At 27, the Lisbon native boasts a throat worthy of an opera soprano.  That, paired with fado’s emotional impact, is probably the reason Mariza’s name has been on the lips of world-music critics for the past year.

In December, her debut, “Fado em Mim,” numbered in the Top 10 of world-music releases for the Los Angeles Times’ annual tally, and it received similar treatment in the music journal Afropop Worldwide. Earlier this year, the BBC named her best European artist in its annual world-music awards.

The attention is unprecedented for a fado singer, since the music is rarely heard outside of Portugal.

The melodic elements of fado (fate in Portuguese) can be traced to the mid-19th century, but it did not identify itself until the early 20th in the slums of Lisbon’s Alfama district.  There, Afro-Brazilian dance and local folk music were combined to deliver tales of love, pain and death, and the music is often filled with melancholy.

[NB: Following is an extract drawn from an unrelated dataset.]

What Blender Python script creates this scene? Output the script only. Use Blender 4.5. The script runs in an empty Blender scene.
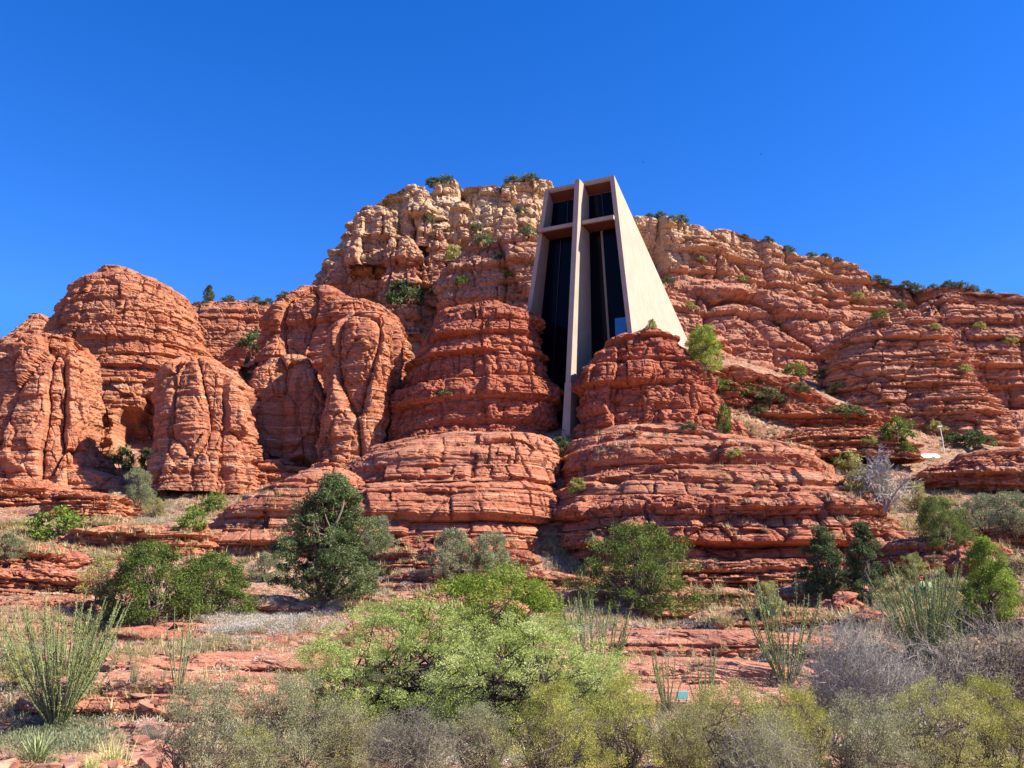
import bpy, math, random
import numpy as np
from mathutils import Vector
R = math.radians
SC = bpy.context.scene
COL = SC.collection
# ------------------------------------------------------------ camera
F_PX, PITCH, CX, CY = 900.0, R(14.0), 512.0, 384.0
cam_d = bpy.data.cameras.new('camera')
cam = bpy.data.objects.new('camera', cam_d)
COL.objects.link(cam)
cam.location = (0, 0, 0)
cam.rotation_euler = (R(90) + PITCH, 0, 0)
cam_d.sensor_width = 36.0
cam_d.lens = 36.0 * F_PX / 1024.0
cam_d.clip_start = 0.1
cam_d.clip_end = 8000
SC.camera = cam
# ------------------------------------------------------------ light
SUN_AZ, SUN_EL = R(76), R(41)          # azimuth measured from -Y (behind the camera) towards +X
to_sun = Vector((math.sin(SUN_AZ) * math.cos(SUN_EL), -math.cos(SUN_AZ) * math.cos(SUN_EL), math.sin(SUN_EL)))
world = bpy.data.worlds.new('World')
SC.world = world
world.use_nodes = True
wn = world.node_tree.nodes
wl = world.node_tree.links
wn.clear()
w_out = wn.new('ShaderNodeOutputWorld')
w_bg = wn.new('ShaderNodeBackground')
w_sky = wn.new('ShaderNodeTexSky')
w_sky.sky_type = 'NISHITA'
w_sky.sun_disc = False
w_sky.sun_elevation = SUN_EL
w_sky.sun_rotation = math.atan2(to_sun.x, to_sun.y)
w_sky.altitude = 1500
w_sky.air_density = 1.0
w_sky.dust_density = 0.15
w_sky.ozone_density = 3.0
w_hsv = wn.new('ShaderNodeHueSaturation')
w_hsv.inputs['Hue'].default_value = 0.517
w_hsv.inputs['Saturation'].default_value = 1.36
w_hsv.inputs['Value'].default_value = 1.5
wl.new(w_sky.outputs[0], w_hsv.inputs['Color'])
w_min = wn.new('ShaderNodeVectorMath'); w_min.operation = 'MINIMUM'
w_min.inputs[1].default_value = (0.45, 2.0, 6.5)
wl.new(w_hsv.outputs[0], w_min.inputs[0])
wl.new(w_min.outputs[0], w_bg.inputs[0])
w_bg.inputs[1].default_value = 0.082
wl.new(w_bg.outputs[0], w_out.inputs[0])
sun_d = bpy.data.lights.new('sun', 'SUN')
sun_d.energy = 5.0
sun_d.angle = R(0.53)
sun_d.color = (1.0, 0.92, 0.78)
sun = bpy.data.objects.new('sun', sun_d)
COL.objects.link(sun)
sun.rotation_euler = to_sun.to_track_quat('Z', 'Y').to_euler()
SC.view_settings.view_transform = 'Standard'
SC.view_settings.look = 'None'
SC.view_settings.gamma = 1.0
SC.view_settings.use_curve_mapping = False
SC.view_settings.exposure = 1.2
SC.render.filter_size = 1.0
SC.cycles.max_bounces = 6
SC.cycles.diffuse_bounces = 2
SC.cycles.transparent_max_bounces = 8

rng = np.random.default_rng(7)
random.seed(7)
SP, CP = math.sin(PITCH), math.cos(PITCH)

def ray(px, py):                        # direction (not unit) of a photo point, forward = 1
    u = (px - CX) / F_PX
    v = (CY - py) / F_PX
    return np.array([u, CP - v * SP, SP + v * CP])
def at(px, py, Y):                      # world point of a photo point at depth Y
    d = ray(px, py)
    return d * (Y / d[1])
def fwd(p):
    return p[1] * CP + p[2] * SP
def zrow(py, Y):
    return at(CX, py, Y)[2]

# ------------------------------------------------------------ noise
_perm = np.random.default_rng(3).permutation(256).astype(np.int64)
_perm = np.concatenate([_perm, _perm, _perm])
_g = np.random.default_rng(4).normal(size=(256, 3))
_g /= np.linalg.norm(_g, axis=1)[:, None]
def _h(i, j, k):
    return _perm[(_perm[(_perm[i & 255] + j) & 255] + k) & 255]
def perlin(p):
    p = np.asarray(p, float)
    i = np.floor(p).astype(np.int64)
    f = p - i
    w = f * f * f * (f * (f * 6 - 15) + 10)
    out = 0
    for a in (0, 1):
        wx = w[:, 0] if a else 1 - w[:, 0]
        for b in (0, 1):
            wy = w[:, 1] if b else 1 - w[:, 1]
            for c in (0, 1):
                wz = w[:, 2] if c else 1 - w[:, 2]
                g = _g[_h(i[:, 0] + a, i[:, 1] + b, i[:, 2] + c)]
                out = out + wx * wy * wz * (g[:, 0] * (f[:, 0] - a) + g[:, 1] * (f[:, 1] - b) + g[:, 2] * (f[:, 2] - c))
    return out * 1.6
def fbm(p, o=4, r=0.5):
    s, a = 0, 1.0
    p = np.array(p, float)
    for k in range(o):
        s = s + a * perlin(p + 17.3 * k)
        a *= r
        p = p * 2.03
    return s
_ro = np.random.default_rng(5).random((256, 4))
def worley(p, facet=False):
    i = np.floor(p).astype(np.int64)
    n = len(p)
    f1 = np.full(n, 9.0); f2 = np.full(n, 9.0); cid = np.zeros(n, np.int64); dl = np.zeros((n, 3))
    for a in (-1, 0, 1):
        for b in (-1, 0, 1):
            for c in (-1, 0, 1):
                h = _h(i[:, 0] + a, i[:, 1] + b, i[:, 2] + c)
                q = _ro[h]
                dv = np.stack([p[:, 0] - i[:, 0] - a - q[:, 0], p[:, 1] - i[:, 1] - b - q[:, 1], p[:, 2] - i[:, 2] - c - q[:, 2]], 1)
                d = (dv ** 2).sum(1)
                m = d < f1
                f2 = np.where(m, f1, np.minimum(f2, d))
                cid = np.where(m, h, cid)
                if facet: dl = np.where(m[:, None], dv, dl)
                f1 = np.where(m, d, f1)
    c = _ro[cid][:, 3]
    if facet:
        return np.sqrt(f1), np.sqrt(f2), c, (dl * _g[cid]).sum(1)
    return np.sqrt(f1), np.sqrt(f2), c

# beds of rock shared by every cliff
def make_beds(seed, lo, hi):
    r = np.random.default_rng(seed)
    z, b, h = -15.0, [-15.0], []
    prev = 0
    while z < 110:
        t = r.uniform(lo, hi) if r.random() < 0.6 else r.uniform(lo, (lo + hi) / 2)
        z += t
        b.append(z)
        x = r.uniform(-0.6, 0.6)
        if abs(x - prev) < 0.3: x = -x
        h.append(x); prev = x
    return np.array(b), np.array(h)
BEDS = make_beds(11, 0.7, 3.4)
FINE = make_beds(12, 0.14, 0.55)
MID = make_beds(13, 0.4, 1.3)
def strata(p, beds, lat, seed):
    b, h = beds
    k = np.clip(np.searchsorted(b, p[:, 2]) - 1, 0, len(h) - 1)
    T = b[k + 1] - b[k]
    t = (p[:, 2] - b[k]) / T
    q = np.stack([p[:, 0] / lat, p[:, 1] / lat, k * 3.37 + seed], 1)
    m = perlin(q)
    step = h[k] * (0.7 + 1.1 * m) + 0.45 * m
    notch = np.clip(1 - t / 0.18, 0, 1) * (0.4 + 0.9 * np.clip(m + 0.25, 0, 1))
    shoulder = np.clip((t - 0.8) / 0.2, 0, 1) ** 2 * 0.3
    return step + 0.35 * (0.5 - t) - notch - shoulder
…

Fado gained world attention in the late 1950’s when Amalia Rodrigues stepped out from the vaudevillian “fado houses,” where the music was confined, to perform concerts nationally and, soon after, in Brazil and Paris.  When she died in 1999, her country’s prime minister ordered three days of national mourning, declaring her “the voice of Portugal.”

With Mariza’s swift rise to prominence, critics are quick to crown her the next Rodrigues, and it’s a role she does not play down.  Rather than venturing off into pop-savvy hybrids of her music, as Ethiopian singer Gigi did in her flirtations with electronica, Mariza stayed true to fado song structures, the lyrics of which are taken from famous stories or Portuguese poems.  “Fado em Mim,” consisted entirely of well-known fado arrangements. 

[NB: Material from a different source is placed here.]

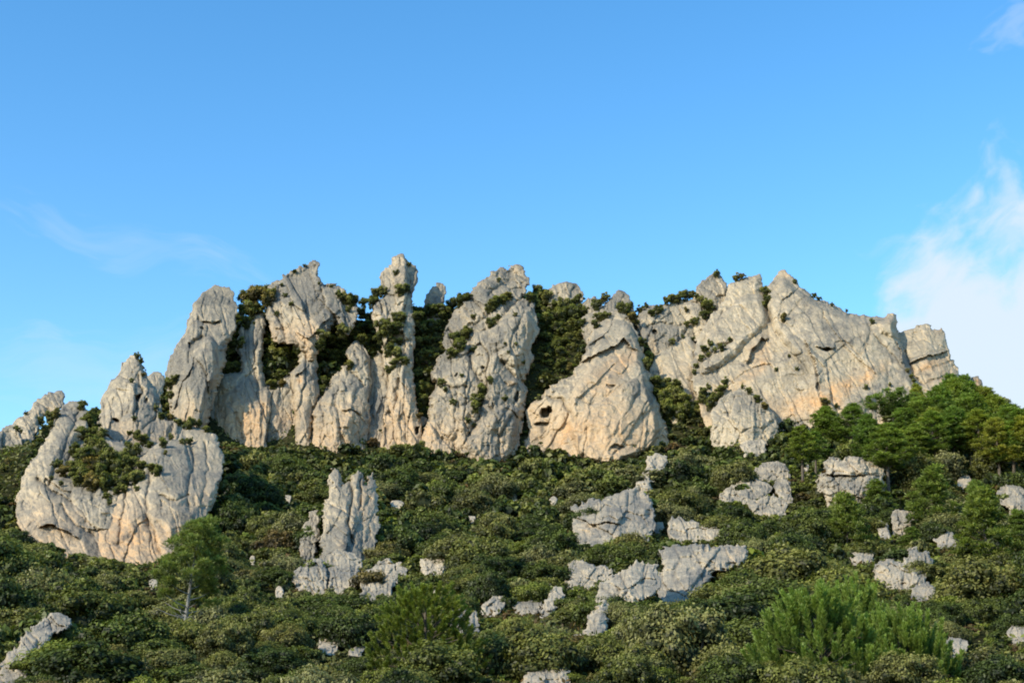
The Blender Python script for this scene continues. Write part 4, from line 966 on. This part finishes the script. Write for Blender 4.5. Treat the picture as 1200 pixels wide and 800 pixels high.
put_pine('tall2', 941, 566, 502, 40, 'slim pine with a small leaning crown, westernmost trunk beside the two-tiered boulder')
put_pine('tall2', 956, 558, 508, 34, 'second slim pine standing close behind the westernmost pine trunk')
put_pine('full', 972, 530, 478, 50, 'bushy dark pine above the two westernmost slim pines')
put_pine('tall', 1000, 535, 474, 46, 'dark pine rising straight behind the two-tiered boulder')
put_pine('tall', 1041, 577, 497, 58, 'tall bare-trunked pine at the eastern end of the two-tiered boulder')
put_pine('umbrella', 1052, 520, 463, 66, 'flat-topped yellowish umbrella pine in front of the pale cliff foot')
put_pine('full', 1076, 505, 452, 30, 'small dark pine touching the foot of the ochre striped end block')
grp = 'tall pines of the dense eastern pine wood'
for i, (px, pb, pt, w) in enumerate([(1074, 560, 498, 42), (1099, 558, 484, 46), (1118, 552, 490, 38), (1125, 549, 478, 42), (1140, 550, 486, 42), (1153, 556, 482, 44), (1172, 566, 490, 44), (1188, 568, 496, 46), (1205, 572, 490, 48), (1086, 552, 505, 40)]):
    put_pine(('tall', 'tall2', 'tall2')[i % 3], px, pb + 3, pt, w * 1.12, 'tall pine with a bare pale trunk, front row of the dense eastern wood', 'front row pines of the eastern wood')
for i, (px, pb, pt, w) in enumerate([(1090, 530, 466, 46), (1108, 525, 456, 48), (1128, 520, 446, 50), (1150, 528, 462, 52), (1168, 525, 466, 46), (1186, 532, 478, 48), (1204, 538, 482, 50), (1118, 508, 442, 44), (1136, 510, 443, 44), (1152, 512, 456, 44), (1170, 518, 468, 44), (1192, 522, 476, 46), (1068, 535, 478, 44), (1100, 540, 480, 44)]):
    put_pine(('tall3', 'full', 'full')[i % 3], px, pb + 10, pt, w * 1.25, 'dark bushy pine in the rear rows of the dense eastern wood', 'rear pines of the eastern wood')
put_pine('full', 1055, 548, 505, 44, 'low bushy pine under the tall bare-trunked pine and the umbrella pine')
put_pine('full', 1020, 545, 488, 46, 'dark bushy pine directly behind the two-tiered boulder, below the umbrella pine')
put_pine('young', 992, 648, 582, 56, 'light green young pine growing downhill of the two-tiered boulder', name='young_pine')
put_pine('young2', 1035, 608, 566, 44, 'light green young pine at the eastern foot of the two-tiered boulder', name='young_pine')
put_pine('young2', 1100, 628, 554, 62, 'rounded bright young pine in front of the pine trunks', name='young_pine')
put_pine('young', 1080, 618, 585, 40, 'small bright young pine just west of the rounded bright one', name='young_pine')
put_pine('young2', 1168, 668, 580, 70, 'broad blue-green young pine near the eastern picture edge', name='young_pine')
put_pine('young', 1148, 632, 568, 44, 'pale young pine uphill of the broad blue-green one', name='young_pine')
put_pine('young2', 1196, 640, 600, 44, 'young pine below the round layered boulder at the eastern picture edge', name='young_pine')
put_pine('young2', 1066, 648, 620, 30, 'very small light pine touching the upright grey block', name='young_pine')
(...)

Reviewers have remarked that her luxurious stage costumes, cut by designers with an eye to the music’s dark and fatalistic tones, add potency to her traditional performances. 

But like Rodrigues, who gained fame for expanding fado’s preoccupations with heartache to more political and social concerns, Mariza strikes new ground on her latest album, “Fado Curvo,” released last week. 

“I want to sing my music.  Music that speaks about me,” she said in a husky voice in a phone interview. 

Mariza stepped away from decades-old cantos that made up the body of fado lyrics and incorporated the work of anti-fascist poet Jose Afonso in her song “Menino do Bairro Negro (Little Boy of the Black Quarter).”

There are some musical departures from tradition, as well, with pop melodies and jazz piano and trumpet adding vacant texture to the song “O Deserto.”

“Curvo means that which is not straight.  Life is not a straight line, like passion, like music,” Mariza said.  “You know, when we talk about fado, the one thing I don’t want is to put it in a kind of museum.  It needs to grow, it needs to walk further.”